=== DATA PROVIDED ===

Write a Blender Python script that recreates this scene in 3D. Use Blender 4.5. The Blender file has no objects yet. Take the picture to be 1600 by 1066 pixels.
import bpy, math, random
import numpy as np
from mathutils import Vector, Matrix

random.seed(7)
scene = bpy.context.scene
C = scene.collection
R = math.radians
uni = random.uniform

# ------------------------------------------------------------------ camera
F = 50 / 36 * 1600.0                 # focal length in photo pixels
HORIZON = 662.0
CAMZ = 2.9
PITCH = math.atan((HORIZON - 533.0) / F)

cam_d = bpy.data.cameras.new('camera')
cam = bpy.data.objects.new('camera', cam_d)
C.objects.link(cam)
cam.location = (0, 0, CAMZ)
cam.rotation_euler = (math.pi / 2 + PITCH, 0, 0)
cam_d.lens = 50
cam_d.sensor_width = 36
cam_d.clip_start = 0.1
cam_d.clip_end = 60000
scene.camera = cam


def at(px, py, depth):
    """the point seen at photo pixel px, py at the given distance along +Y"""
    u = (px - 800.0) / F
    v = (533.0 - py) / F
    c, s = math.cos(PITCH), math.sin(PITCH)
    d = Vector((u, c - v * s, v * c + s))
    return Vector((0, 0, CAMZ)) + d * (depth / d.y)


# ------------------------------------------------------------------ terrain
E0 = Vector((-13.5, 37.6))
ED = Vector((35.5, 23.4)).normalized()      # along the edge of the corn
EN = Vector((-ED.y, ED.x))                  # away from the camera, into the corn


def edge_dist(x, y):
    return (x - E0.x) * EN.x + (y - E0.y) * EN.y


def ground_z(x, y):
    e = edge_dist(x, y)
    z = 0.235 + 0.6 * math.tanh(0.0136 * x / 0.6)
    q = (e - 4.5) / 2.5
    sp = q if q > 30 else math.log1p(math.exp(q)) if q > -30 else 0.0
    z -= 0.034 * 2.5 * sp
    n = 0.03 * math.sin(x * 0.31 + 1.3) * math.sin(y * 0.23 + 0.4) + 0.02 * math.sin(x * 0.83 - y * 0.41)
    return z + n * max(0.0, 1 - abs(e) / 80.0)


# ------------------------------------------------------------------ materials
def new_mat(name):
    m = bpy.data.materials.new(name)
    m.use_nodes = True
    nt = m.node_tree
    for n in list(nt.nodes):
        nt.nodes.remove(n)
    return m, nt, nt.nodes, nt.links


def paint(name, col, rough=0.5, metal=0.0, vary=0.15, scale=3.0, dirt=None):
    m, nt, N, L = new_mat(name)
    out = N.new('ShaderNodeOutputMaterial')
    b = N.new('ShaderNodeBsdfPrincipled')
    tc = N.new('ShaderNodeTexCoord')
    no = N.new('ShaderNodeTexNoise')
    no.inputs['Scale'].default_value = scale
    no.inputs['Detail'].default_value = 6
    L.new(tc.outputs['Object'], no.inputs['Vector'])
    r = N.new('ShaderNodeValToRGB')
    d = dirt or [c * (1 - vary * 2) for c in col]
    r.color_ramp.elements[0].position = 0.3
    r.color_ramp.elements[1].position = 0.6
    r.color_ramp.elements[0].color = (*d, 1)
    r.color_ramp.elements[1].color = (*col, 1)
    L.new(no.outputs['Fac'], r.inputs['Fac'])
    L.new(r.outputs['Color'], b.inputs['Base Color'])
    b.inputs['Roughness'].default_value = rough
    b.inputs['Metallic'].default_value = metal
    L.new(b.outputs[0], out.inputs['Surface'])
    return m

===

> _WHAT THIS TASK INVOLVES_: State how many lines of the listing include the word "scene". Reply with the number alone.

> _EXERCISE OUTPUT_: 4